───── Records shown ─────

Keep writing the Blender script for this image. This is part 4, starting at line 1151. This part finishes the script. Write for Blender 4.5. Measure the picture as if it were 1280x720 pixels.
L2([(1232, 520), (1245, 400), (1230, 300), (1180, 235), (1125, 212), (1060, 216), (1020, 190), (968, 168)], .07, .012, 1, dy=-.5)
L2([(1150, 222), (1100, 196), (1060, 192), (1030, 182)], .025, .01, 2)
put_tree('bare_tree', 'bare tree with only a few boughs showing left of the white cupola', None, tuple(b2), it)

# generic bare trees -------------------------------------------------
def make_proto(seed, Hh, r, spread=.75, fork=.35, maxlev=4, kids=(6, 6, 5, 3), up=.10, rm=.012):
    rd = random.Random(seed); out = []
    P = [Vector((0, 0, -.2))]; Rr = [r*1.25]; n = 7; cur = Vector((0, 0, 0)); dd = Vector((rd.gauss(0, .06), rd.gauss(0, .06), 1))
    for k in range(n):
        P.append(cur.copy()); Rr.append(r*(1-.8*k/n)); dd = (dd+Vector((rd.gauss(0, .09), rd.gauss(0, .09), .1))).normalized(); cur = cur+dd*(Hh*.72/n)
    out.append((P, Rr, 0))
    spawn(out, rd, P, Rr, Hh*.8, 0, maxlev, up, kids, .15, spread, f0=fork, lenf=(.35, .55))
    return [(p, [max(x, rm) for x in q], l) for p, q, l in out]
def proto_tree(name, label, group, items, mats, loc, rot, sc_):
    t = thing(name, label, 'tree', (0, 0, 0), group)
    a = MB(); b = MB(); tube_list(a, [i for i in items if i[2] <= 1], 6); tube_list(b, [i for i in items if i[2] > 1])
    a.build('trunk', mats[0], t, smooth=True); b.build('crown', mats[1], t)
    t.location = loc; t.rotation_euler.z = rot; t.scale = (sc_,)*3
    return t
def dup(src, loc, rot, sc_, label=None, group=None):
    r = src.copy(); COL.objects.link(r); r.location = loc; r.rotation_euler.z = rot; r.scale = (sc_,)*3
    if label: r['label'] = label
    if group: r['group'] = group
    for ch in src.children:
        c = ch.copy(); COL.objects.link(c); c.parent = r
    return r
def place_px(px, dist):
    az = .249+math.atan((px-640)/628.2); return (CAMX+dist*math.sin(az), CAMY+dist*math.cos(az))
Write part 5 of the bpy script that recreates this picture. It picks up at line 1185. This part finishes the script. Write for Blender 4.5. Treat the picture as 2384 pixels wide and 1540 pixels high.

─────

● Set problem:
Retype the whole listing, matching it exactly.

● Solution to this problem:
Keep writing the Blender script for this image. This is part 4, starting at line 1151. This part finishes the script. Write for Blender 4.5. Measure the picture as if it were 1280x720 pixels.
L2([(1232, 520), (1245, 400), (1230, 300), (1180, 235), (1125, 212), (1060, 216), (1020, 190), (968, 168)], .07, .012, 1, dy=-.5)
L2([(1150, 222), (1100, 196), (1060, 192), (1030, 182)], .025, .01, 2)
put_tree('bare_tree', 'bare tree with only a few boughs showing left of the white cupola', None, tuple(b2), it)

# generic bare trees -------------------------------------------------
def make_proto(seed, Hh, r, spread=.75, fork=.35, maxlev=4, kids=(6, 6, 5, 3), up=.10, rm=.012):
    rd = random.Random(seed); out = []
    P = [Vector((0, 0, -.2))]; Rr = [r*1.25]; n = 7; cur = Vector((0, 0, 0)); dd = Vector((rd.gauss(0, .06), rd.gauss(0, .06), 1))
    for k in range(n):
        P.append(cur.copy()); Rr.append(r*(1-.8*k/n)); dd = (dd+Vector((rd.gauss(0, .09), rd.gauss(0, .09), .1))).normalized(); cur = cur+dd*(Hh*.72/n)
    out.append((P, Rr, 0))
    spawn(out, rd, P, Rr, Hh*.8, 0, maxlev, up, kids, .15, spread, f0=fork, lenf=(.35, .55))
    return [(p, [max(x, rm) for x in q], l) for p, q, l in out]
def proto_tree(name, label, group, items, mats, loc, rot, sc_):
    t = thing(name, label, 'tree', (0, 0, 0), group)
    a = MB(); b = MB(); tube_list(a, [i for i in items if i[2] <= 1], 6); tube_list(b, [i for i in items if i[2] > 1])
    a.build('trunk', mats[0], t, smooth=True); b.build('crown', mats[1], t)
    t.location = loc; t.rotation_euler.z = rot; t.scale = (sc_,)*3
    return t
def dup(src, loc, rot, sc_, label=None, group=None):
    r = src.copy(); COL.objects.link(r); r.location = loc; r.rotation_euler.z = rot; r.scale = (sc_,)*3
    if label: r['label'] = label
    if group: r['group'] = group
    for ch in src.children:
        c = ch.copy(); COL.objects.link(c); c.parent = r
    return r
def place_px(px, dist):
    az = .249+math.atan((px-640)/628.2); return (CAMX+dist*math.sin(az), CAMY+dist*math.cos(az))
Write part 5 of the bpy script that recreates this picture. It picks up at line 1185. This part finishes the script. Write for Blender 4.5. Treat the picture as 2384 pixels wide and 1540 pixels high.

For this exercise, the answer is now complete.